Мирзоев не экранизирует Пушкина, и сверять его трактовку с известными сценическими воплощениями или трагическим кукольным театром в давнем фильме Сергея Бондарчука было бы глупо. Он Пушкиным тестирует нашу современность. Пушкин не только идеально в нее укладывается, но и начинает резонировать с Оруэллом, с немецким экспрессионизмом начала ХХ века, с бунюэлевским сюром и зловещим гротеском Шлендорфа. В веренице неожиданностей фильма холодным душем окажется внезапный перенос действия на театральную сцену - с театральным гримом, театральным пережимом и театральной лошадью, театрально раскинувшейся на театральном полу. Режиссер свободно владеет всеми этими художественными языками, но назвать это все постмодернизмом язык не повернется - фильм берет из палитры краски строго сообразно смыслу, и он шире любого художественного стиля. Он оказался - страшно сказать - конгениальным первоисточнику. Единственный на моей памяти случай в мировом кино, когда величайшая, безбрежная пьеса обрела бездну новых смыслов, при этом не потеряв ни одного из канонических и хрестоматийных.

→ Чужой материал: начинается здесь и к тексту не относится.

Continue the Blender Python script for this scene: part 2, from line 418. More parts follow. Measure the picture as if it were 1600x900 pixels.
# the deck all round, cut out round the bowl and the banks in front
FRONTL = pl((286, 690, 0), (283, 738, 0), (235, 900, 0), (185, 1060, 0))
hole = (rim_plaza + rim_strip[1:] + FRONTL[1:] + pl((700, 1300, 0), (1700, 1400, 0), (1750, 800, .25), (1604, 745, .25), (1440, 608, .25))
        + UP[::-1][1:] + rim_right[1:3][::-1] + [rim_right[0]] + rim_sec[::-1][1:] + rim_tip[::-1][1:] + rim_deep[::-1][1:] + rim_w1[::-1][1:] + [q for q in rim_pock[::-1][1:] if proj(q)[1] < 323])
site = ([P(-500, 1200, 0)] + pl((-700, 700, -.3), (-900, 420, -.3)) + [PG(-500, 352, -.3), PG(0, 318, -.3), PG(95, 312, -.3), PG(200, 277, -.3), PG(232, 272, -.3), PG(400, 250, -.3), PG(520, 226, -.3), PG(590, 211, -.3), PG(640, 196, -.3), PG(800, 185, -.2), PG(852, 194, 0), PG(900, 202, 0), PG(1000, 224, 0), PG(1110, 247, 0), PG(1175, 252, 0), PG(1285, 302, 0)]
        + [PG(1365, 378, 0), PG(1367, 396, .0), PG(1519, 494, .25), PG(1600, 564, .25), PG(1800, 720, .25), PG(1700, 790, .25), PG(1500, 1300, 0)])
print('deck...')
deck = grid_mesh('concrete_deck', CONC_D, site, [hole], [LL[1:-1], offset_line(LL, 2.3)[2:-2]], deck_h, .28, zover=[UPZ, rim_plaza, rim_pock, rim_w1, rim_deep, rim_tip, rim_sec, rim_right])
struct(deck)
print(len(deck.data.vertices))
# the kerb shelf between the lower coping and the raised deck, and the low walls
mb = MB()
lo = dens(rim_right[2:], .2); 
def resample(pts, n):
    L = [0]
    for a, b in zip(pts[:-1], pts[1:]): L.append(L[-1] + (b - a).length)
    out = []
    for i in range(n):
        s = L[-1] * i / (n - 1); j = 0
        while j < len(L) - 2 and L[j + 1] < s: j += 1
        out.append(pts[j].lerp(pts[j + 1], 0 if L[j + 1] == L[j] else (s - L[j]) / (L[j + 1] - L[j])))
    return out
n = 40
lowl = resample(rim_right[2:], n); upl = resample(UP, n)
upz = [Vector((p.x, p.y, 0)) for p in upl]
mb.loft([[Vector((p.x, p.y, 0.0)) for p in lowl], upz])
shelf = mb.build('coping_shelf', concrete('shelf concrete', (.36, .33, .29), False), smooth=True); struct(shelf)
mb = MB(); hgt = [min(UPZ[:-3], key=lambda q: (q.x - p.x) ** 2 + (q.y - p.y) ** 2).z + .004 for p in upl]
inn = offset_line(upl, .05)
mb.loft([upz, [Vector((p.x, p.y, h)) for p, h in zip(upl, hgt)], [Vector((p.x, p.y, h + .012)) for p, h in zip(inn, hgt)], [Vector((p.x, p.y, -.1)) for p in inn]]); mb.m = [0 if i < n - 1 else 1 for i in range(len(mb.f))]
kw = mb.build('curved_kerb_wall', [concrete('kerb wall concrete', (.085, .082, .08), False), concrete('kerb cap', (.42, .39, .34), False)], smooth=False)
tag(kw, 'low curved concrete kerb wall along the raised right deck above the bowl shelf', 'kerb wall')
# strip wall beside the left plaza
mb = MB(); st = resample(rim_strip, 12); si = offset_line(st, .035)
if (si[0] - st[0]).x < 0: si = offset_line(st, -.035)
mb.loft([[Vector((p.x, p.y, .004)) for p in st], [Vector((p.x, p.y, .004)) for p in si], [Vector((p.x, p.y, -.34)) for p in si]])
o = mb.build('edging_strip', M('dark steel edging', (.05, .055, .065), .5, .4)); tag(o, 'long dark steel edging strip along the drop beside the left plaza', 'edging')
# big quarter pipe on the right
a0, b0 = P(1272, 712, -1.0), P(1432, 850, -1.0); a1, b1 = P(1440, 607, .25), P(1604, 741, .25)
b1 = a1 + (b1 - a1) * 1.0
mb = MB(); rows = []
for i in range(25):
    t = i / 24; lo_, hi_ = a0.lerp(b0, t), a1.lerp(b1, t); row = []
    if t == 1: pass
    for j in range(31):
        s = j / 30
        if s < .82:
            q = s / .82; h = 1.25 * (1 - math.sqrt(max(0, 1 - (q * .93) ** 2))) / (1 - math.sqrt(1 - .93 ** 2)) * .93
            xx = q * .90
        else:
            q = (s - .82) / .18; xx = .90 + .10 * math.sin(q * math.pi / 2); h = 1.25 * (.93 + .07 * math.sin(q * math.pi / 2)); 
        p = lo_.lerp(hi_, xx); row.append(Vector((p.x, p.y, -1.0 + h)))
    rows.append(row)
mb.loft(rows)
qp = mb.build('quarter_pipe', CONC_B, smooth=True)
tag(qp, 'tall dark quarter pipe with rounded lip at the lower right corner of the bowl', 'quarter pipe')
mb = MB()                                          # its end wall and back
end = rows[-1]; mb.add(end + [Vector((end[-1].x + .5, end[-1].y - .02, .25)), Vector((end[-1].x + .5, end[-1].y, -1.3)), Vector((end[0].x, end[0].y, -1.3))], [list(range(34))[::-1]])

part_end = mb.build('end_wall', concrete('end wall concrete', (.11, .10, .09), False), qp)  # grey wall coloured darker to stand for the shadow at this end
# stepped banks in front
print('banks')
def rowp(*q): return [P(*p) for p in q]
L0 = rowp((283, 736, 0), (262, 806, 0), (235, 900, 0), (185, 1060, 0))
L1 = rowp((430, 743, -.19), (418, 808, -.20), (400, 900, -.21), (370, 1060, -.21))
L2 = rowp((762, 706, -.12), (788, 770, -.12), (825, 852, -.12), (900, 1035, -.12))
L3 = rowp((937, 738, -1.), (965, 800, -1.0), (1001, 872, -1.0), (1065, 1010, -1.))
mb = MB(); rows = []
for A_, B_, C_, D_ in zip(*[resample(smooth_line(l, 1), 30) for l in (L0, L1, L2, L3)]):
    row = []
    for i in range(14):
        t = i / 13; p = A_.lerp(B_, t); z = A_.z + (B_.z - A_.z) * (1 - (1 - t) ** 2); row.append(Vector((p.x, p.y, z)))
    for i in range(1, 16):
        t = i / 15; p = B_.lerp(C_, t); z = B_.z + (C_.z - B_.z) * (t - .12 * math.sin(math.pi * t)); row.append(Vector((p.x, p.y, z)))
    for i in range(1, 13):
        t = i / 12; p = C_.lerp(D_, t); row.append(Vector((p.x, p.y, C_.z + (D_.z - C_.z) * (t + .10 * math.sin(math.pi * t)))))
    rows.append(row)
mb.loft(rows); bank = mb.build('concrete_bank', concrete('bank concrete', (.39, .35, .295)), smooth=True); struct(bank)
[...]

В фильме - последняя роль, сыгранная Михаилом Козаковым: он здесь Пимен. Трагический, мудрый, уже постигший нескончаемость русской беды. И слова Отрепьева о Борисе: «…не уйдешь ты от суда людского, как не уйдешь от Божьего суда» уже не так убедительны. Пимен предвидел, а мы уже знаем, что людской суд стал погремушкой в руках политических игроков, а от гипотетического Божьего людям на земле не тепло и не холодно.

Проще выключить этот телевизор совсем.